Masque performances were showcases for the court’s musical establishment. They drew on Whitehall’s unrivalled resources of instrumentalists and singers, and responded creatively to avant garde musical developments from the Continent. The first Italianate recitative in England was heard in The Vision of Delight and Lovers Made Men, and the style of the songs gradually shifted from solo or polyphonic ayres – represented by the eleven masque songs printed in Alphonso Ferrabosco’s Ayres (1609) and the masque-related tunes in Campion’s Two Books of Ayres (1613?) – towards extended declamatory monodies or dialogues of an incipiently operatic kind. Sometimes, as with The Golden Age Restored, a possibility exists that the whole masque might have been through-composed (Walls, 1996, 90). However, no one musician had overall responsibility for any masque, for in each the music was assembled from contributions by a group of composers.

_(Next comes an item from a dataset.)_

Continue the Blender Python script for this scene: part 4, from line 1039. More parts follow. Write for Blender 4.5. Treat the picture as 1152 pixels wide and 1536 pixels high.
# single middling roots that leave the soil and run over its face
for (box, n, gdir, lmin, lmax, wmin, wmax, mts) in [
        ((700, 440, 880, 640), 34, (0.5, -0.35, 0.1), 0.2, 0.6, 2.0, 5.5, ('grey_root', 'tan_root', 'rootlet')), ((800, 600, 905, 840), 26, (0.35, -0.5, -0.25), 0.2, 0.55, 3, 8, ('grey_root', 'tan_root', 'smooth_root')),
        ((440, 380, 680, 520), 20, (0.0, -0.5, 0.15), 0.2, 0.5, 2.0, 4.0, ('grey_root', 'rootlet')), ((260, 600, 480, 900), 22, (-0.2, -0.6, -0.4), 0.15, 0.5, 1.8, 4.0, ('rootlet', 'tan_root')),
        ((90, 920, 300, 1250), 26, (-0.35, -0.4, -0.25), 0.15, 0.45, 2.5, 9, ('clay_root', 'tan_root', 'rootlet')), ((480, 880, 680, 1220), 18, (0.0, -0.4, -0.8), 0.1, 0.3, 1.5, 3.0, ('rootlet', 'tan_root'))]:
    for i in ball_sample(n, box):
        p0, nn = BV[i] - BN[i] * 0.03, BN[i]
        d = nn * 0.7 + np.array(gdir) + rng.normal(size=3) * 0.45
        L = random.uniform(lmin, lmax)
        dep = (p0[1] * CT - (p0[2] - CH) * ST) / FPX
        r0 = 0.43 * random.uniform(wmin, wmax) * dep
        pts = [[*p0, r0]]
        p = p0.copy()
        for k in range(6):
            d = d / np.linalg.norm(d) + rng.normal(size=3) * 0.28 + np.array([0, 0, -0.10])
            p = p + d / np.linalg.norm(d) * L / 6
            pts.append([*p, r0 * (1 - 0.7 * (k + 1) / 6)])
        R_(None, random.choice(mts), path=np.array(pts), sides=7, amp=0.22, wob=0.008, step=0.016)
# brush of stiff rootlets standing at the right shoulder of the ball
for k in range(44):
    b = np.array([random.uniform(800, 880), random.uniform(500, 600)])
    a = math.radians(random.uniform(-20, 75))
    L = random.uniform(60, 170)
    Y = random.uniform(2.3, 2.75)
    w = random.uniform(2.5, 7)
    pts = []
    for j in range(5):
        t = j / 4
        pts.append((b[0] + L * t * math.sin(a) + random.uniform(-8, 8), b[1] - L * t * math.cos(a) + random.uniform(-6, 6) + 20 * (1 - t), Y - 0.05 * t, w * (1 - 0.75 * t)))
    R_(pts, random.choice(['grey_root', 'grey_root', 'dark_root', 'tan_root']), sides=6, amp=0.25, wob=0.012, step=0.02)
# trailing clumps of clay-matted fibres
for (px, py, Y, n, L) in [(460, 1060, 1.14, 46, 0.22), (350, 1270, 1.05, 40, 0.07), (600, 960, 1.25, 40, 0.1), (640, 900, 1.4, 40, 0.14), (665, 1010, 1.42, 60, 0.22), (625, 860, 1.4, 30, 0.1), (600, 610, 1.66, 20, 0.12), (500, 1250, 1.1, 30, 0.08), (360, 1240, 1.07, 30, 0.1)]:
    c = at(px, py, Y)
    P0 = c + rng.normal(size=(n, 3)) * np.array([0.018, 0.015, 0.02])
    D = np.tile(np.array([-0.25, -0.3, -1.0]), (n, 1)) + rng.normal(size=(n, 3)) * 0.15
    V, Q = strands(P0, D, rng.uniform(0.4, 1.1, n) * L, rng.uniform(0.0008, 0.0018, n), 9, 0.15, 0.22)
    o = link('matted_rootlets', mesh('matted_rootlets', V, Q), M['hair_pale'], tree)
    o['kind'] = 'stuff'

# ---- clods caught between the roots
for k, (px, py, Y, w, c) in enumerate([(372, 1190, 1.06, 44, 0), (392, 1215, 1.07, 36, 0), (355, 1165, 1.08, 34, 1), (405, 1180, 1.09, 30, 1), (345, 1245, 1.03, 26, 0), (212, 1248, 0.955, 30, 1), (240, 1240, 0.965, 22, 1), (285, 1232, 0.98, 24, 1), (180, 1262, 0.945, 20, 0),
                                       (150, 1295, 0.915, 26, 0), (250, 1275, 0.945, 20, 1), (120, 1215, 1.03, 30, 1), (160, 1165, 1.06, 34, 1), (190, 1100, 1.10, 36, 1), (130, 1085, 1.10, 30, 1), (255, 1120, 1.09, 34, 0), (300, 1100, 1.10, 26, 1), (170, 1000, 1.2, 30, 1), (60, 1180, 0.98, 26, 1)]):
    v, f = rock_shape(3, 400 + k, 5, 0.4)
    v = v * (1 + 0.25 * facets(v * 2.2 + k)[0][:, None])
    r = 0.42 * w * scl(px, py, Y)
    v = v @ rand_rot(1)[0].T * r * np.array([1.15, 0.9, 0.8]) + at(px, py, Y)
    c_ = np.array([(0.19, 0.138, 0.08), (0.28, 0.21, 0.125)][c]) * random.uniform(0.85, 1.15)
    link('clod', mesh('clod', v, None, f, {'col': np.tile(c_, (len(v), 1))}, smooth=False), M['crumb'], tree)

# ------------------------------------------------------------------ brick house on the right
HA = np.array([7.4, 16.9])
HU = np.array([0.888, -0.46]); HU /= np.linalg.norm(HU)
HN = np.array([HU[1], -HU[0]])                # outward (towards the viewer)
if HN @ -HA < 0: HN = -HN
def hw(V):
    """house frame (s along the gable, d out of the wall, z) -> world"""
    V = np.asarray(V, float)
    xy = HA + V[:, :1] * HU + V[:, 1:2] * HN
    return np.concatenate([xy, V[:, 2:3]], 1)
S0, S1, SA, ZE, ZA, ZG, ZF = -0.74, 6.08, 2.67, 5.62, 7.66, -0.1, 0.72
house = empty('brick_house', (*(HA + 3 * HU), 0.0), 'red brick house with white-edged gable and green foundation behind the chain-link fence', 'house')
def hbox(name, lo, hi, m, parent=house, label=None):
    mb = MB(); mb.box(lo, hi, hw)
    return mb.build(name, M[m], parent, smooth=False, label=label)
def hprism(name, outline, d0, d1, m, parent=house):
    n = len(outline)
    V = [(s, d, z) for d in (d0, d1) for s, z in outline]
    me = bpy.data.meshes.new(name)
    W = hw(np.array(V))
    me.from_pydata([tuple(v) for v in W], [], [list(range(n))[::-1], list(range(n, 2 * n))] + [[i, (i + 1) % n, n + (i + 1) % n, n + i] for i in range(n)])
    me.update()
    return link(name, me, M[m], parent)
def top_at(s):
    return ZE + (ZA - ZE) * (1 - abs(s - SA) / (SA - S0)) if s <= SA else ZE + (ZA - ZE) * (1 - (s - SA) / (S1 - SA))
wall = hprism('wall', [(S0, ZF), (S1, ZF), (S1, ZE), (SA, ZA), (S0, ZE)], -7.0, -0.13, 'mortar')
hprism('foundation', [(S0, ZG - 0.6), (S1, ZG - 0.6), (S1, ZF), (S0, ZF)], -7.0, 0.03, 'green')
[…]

Generally, the vocal and dance music would be provided from different sources, though the labour could be spread widely and divided minutely. In Queens (625, 317–18), Jonson credited Ferrabosco with the songs, and identified Thomas Giles as the ‘author’ of the formal dances and Jerome Herne as ‘maker’ of the witches’ dance (which seems to mean composer rather than choreographer). A similar division is outlined for the Haddington Masque; for James Shirley’s The Triumph of Peace (1634) no fewer than five composers supplied the music. Moreover, masque finances sometimes make a distinction between ‘making’ and ‘setting’ the music, that is, between inventing the tunes and devising their instrumental arrangements: the Love Freed accounts quoted above paid Robert Johnson and Thomas Lupo for ‘setting’. Inevitably this means it is very hard to reconstruct the music for any one masque, for if the songs and dances survive at all, they are preserved piecemeal and by chance rather than design. Music for several dozen songs exists, and scores of dance tunes, but frequently the identification of tunes with particular masques, and the interpretation of the arrangements in which they would have been performed, is a matter of scholarly conjecture. The introductory essay to the Music Archive discusses this crucial question, and considers other details bearing on music performance in the masques.